- Short exercise
In the material below, the lines containing the word "from" are required; copy each of them.

- Supplied material
▽
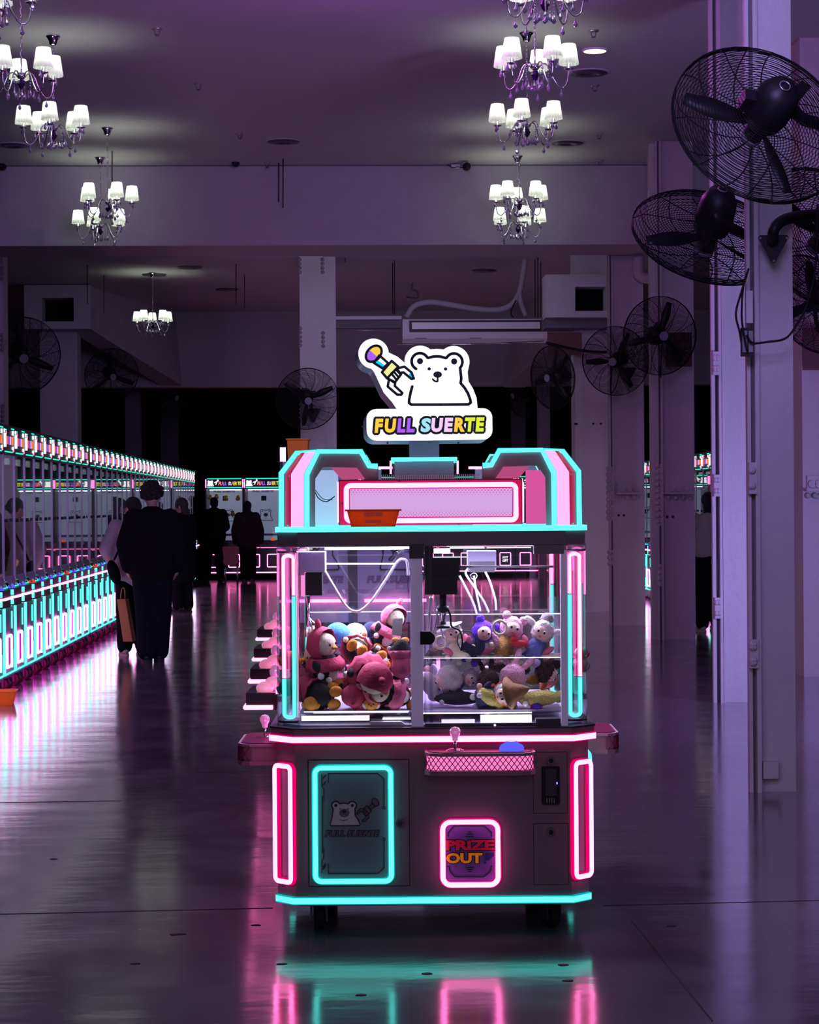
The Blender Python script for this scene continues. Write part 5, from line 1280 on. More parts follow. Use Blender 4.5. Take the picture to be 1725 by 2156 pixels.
# ================================================================== prizes inside the big machine
R3 = lambda x, y, z: Euler((radians(x), radians(y), radians(z))).to_matrix()
def toy_root(name, label, px, py, dy, rot, cat='plush toy', group=None):
    p = P(px, py, D0 + dy); r_ = thing(name, label, cat, p, 0, group); r_.rotation_euler = Euler(tuple(radians(a_) for a_ in rot)); r_.rotation_euler.z -= TH
    return r_
rg = random.Random(3)
def hooded(label, px, py, dy, rot, s=1.0, hood='t_hotpink', open_=True):
    """black and white bird plush in a pink hood; faces local -y"""
    r_ = toy_root('hooded_penguin_plush', label, px, py, dy, rot)
    r_.scale = (s, s, s)
    MB().ell((0, 0, 0), (0.040, 0.034, 0.052), seg=18, rings=12).build('body', 't_black', r_)
    MB().ell((0, -0.012, -0.006), (0.028, 0.026, 0.036), seg=14, rings=10).build('belly', 't_white', r_)
    MB().ell((0, -0.004, 0.062), (0.036, 0.032, 0.034), seg=18, rings=12).build('head', 't_cream', r_)
    f = MB(); 
    for sx in (-1, 1): f.ell((sx * 0.013, -0.034, 0.066), (0.0035, 0.002, 0.0045), seg=8, rings=6)
    f.build('eyes', 'black', r_)
    MB().ell((0, -0.038, 0.056), (0.009, 0.010, 0.005), seg=10, rings=6).build('beak', 't_orange', r_)
    h_ = MB(); vs = []; fs = []; N, K = 18, 9
    for i in range(K + 1):
        ph = pi * (0.02 + 0.62 * i / K)
        for j in range(N):
            a_ = 2 * pi * j / N; rr = 1 + 0.05 * sin(5 * a_ + i) * (i / K)
            # axis pointing up-back, the opening faces forward-down
            v = Vector((0.045 * sin(ph) * cos(a_) * rr, 0.045 * cos(ph) * rr, 0.048 * sin(ph) * sin(a_) * rr)); vs.append(v + Vector((0, 0.002, 0.064)))
    for i in range(K):
        for j in range(N): fs.append((i * N + j, i * N + (j + 1) % N, (i + 1) * N + (j + 1) % N, (i + 1) * N + j))
    h_.add(vs, fs, 0, True); h_.ell((0, 0.012, 0.115), (0.010, 0.010, 0.020), seg=10, rings=6)
    h_.lathe([(0.040, 0.03), (0.052, 0.014), (0.056, -0.004), (0.050, 0.0), (0.038, 0.02)], seg=22, flute=0.05)
    h_.build('hood', hood, r_)
    for sx in (-1, 1):
        MB().ell((sx * 0.044, -0.008, 0.004), (0.012, 0.014, 0.028), seg=10, rings=8, mtx=R3(0, sx * 25, 0)).build('wing', 't_black', r_)
        MB().ell((sx * 0.020, -0.028, -0.048), (0.018, 0.024, 0.012), seg=12, rings=8).build('foot', 't_orange', r_)
        MB().ell((sx * 0.048, -0.020, -0.014), 0.010, seg=10, rings=6).build('mitten', 't_white', r_)
    return r_
def ball_bird(label, px, py, dy, rot, s, col, face=True, crest=None):
    r_ = toy_root('round_plush', label, px, py, dy, rot); r_.scale = (s, s, s)
    MB().ell((0, 0, 0), (0.045, 0.042, 0.042), seg=20, rings=14).build('body', col, r_)
    if face:
        f = MB()
        for sx in (-1, 1): f.ell((sx * 0.014, -0.0405, 0.0), (0.004, 0.002, 0.005), seg=8, rings=6)
        f.ell((0, -0.043, -0.010), (0.005, 0.003, 0.003), seg=8, rings=5); f.build('face', 'black', r_)
    for sx in (-1, 1):
        MB().ell((sx * 0.04, -0.008, -0.012), (0.012, 0.016, 0.022), seg=10, rings=7, mtx=R3(0, sx * 30, 0)).build('flipper', crest or col, r_)
    return r_
def doll(label, px, py, dy, rot, s, hair, outfit, ears=None, ear_kind='round', extra=None, arms=None, name='furry_hood_doll', legs=None):
    """small doll with a vinyl face in a furry hood; faces local -y, upright along z"""
    r_ = toy_root(name, label, px, py, dy, rot); r_.scale = (s, s, s)
    b_ = MB().ell((0, 0, -0.052), (0.028, 0.022, 0.036), seg=14, rings=10).cyl((0, 0, -0.085), (0, 0, -0.03), 0.034, 0.018, seg=14)
    b_.build('outfit', outfit, r_)
    MB().ell((0, 0.004, 0.0), (0.034, 0.030, 0.034), seg=26, rings=18, fuzz=0.055, rnd=rg).build('furry_hood', hair, r_)
    hd = MB().ell((0, -0.012, -0.002), (0.023, 0.022, 0.022), seg=20, rings=14).ell((0, -0.034, -0.007), 0.0025, seg=8, rings=5).ell((0, -0.033, -0.013), (0.004, 0.002, 0.0015), 1, seg=8, rings=4).build('face', ['t_face', 't_red'], r_)
    for sx in (-1, 1):
        e_ = MB().ell((sx * 0.0095, -0.0315, 0.001), (0.0056, 0.003, 0.0064), seg=12, rings=8).build('eye', 'eye_white', hd)
        MB().ell((sx * 0.0093, -0.0342, 0.001), (0.0036, 0.0016, 0.0044), seg=10, rings=6).build('iris', 'eye_iris', e_)
        MB().ell((sx * 0.034, -0.006, -0.048), (0.010, 0.010, 0.024), seg=12, rings=8, mtx=R3(0, sx * 38, 0)).build('arm', arms or outfit, r_)
        MB().ell((sx * 0.044, -0.012, -0.066), 0.009, seg=10, rings=7).build('hand', 't_face', r_)
        MB().ell((sx * 0.016, -0.012, -0.094), (0.011, 0.016, 0.012), seg=12, rings=8).build('foot', legs or hair, r_)
        if ears:
            if ear_kind == 'round': MB().ell((sx * 0.026, 0.0, 0.030), (0.013, 0.008, 0.013), seg=14, rings=9, fuzz=0.04, rnd=rg).build('ear', ears, r_)
            elif ear_kind == 'long': MB().ell((sx * 0.016, 0.0, 0.052), (0.009, 0.007, 0.030), seg=12, rings=9, mtx=R3(0, sx * 14, 0)).build('ear', ears, r_)
            elif ear_kind == 'flop': MB().ell((sx * 0.044, 0.0, 0.016), (0.022, 0.008, 0.010), seg=12, rings=8, mtx=R3(0, sx * -20, 0)).build('ear', ears, r_)
    if extra: extra(r_)
    return r_
# left compartment
hooded('pink-hooded plush slumped upright at the left, seen side-on, the tallest in the left compartment', 685, 1405, 0.17, (0, -8, 55), 1.30)
hooded('pink-hooded plush lying face down in the middle of the left compartment, hood toward the glass', 775, 1420, 0.15, (100, 20, 20), 1.40)
hooded('pink-hooded plush hanging from a white tag against the glass, right end of the left compartment', 846, 1372, 0.07, (176, 0, 10), 0.85, 't_pink')
hooded('pink-hooded plush on its side in the bottom left corner of the heap', 672, 1462, 0.13, (15, 80, 140), 1.15)
hooded('pink-hooded plush upside down at the bottom centre with an orange foot to the glass', 748, 1448, 0.18, (-60, 150, 190), 1.0)
hooded('pink-hooded plush lying at the bottom right of the left compartment, cream face outward', 833, 1462, 0.13, (20, -75, 10), 1.15, 't_pink')
hooded('black plush with orange feet lying on its back behind the middle hood', 750, 1368, 0.26, (-70, 30, 0), 1.05, 't_pink')
hooded('pink-hooded plush resting high behind the hanging tag', 812, 1335, 0.32, (20, 20, 40), 1.05, 't_pink')
hooded('black and white plush lying along the back right of the left heap', 797, 1392, 0.24, (-80, 70, 0), 0.95)
hooded('pink-hooded plush half buried at the left glass edge', 660, 1418, 0.25, (5, 20, -60), 1.1, 't_pink')
hooded('black plush wedged under the middle hood with white mittens showing', 792, 1462, 0.19, (50, -130, 0), 1.05)
ball_bird('bright blue round plush at the back of the left heap', 711, 1336, 0.33, (0, 0, 0), 1.05, 't_blue', False)
ball_bird('white round plush with a small dark face, back centre of the left heap', 749, 1336, 0.36, (10, 20, 12), 1.0, 't_white', True, 't_blue')
ball_bird('navy round plush beside the white one, back of the left heap', 782, 1326, 0.38, (0, 0, 0), 0.72, 't_navy', False, 't_blue')
ball_bird('cream round plush at the far left under the claw', 665, 1335, 0.36, (0, 20, 0), 0.75, 't_cream', False, 't_white')
ball_bird('orange round plush seen through the left corner column', 612, 1390, 0.22, (0, 0, 0), 0.8, 't_coral', False, 't_orange')
ball_bird('dark green round plush low behind the left neon tubes', 606, 1448, 0.22, (0, 0, 0), 0.75, 't_green', False, 't_white')
ball_bird('blue and lilac plush low at the right end of the left compartment', 856, 1412, 0.18, (0, 0, 0), 0.62, 't_peri', False, 't_lilac')
ball_bird('orange foot-shaped plush lying at the bottom left front', 655, 1482, 0.10, (0, 0, 0), 0.62, 't_orange', False)
ball_bird('orange and white plush ball at the bottom centre front', 782, 1482, 0.10, (0, 0, 0), 0.60, 't_orange', True, 't_white')
tg = MB().prism([(-0.016, 0.03), (0.018, 0.034), (0.012, -0.03), (-0.022, -0.024)], 0, 0.001).build('price_tag', 't_white', loc=P(838, 1322, D0 + 0.02)); tag(tg, 'blank white tag pressed to the glass above the hanging plush', 'tag')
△
- Reply
The Blender Python script for this scene continues. Write part 5, from line 1280 on. More parts follow. Use Blender 4.5. Take the picture to be 1725 by 2156 pixels.
hooded('pink-hooded plush hanging from a white tag against the glass, right end of the left compartment', 846, 1372, 0.07, (176, 0, 10), 0.85, 't_pink')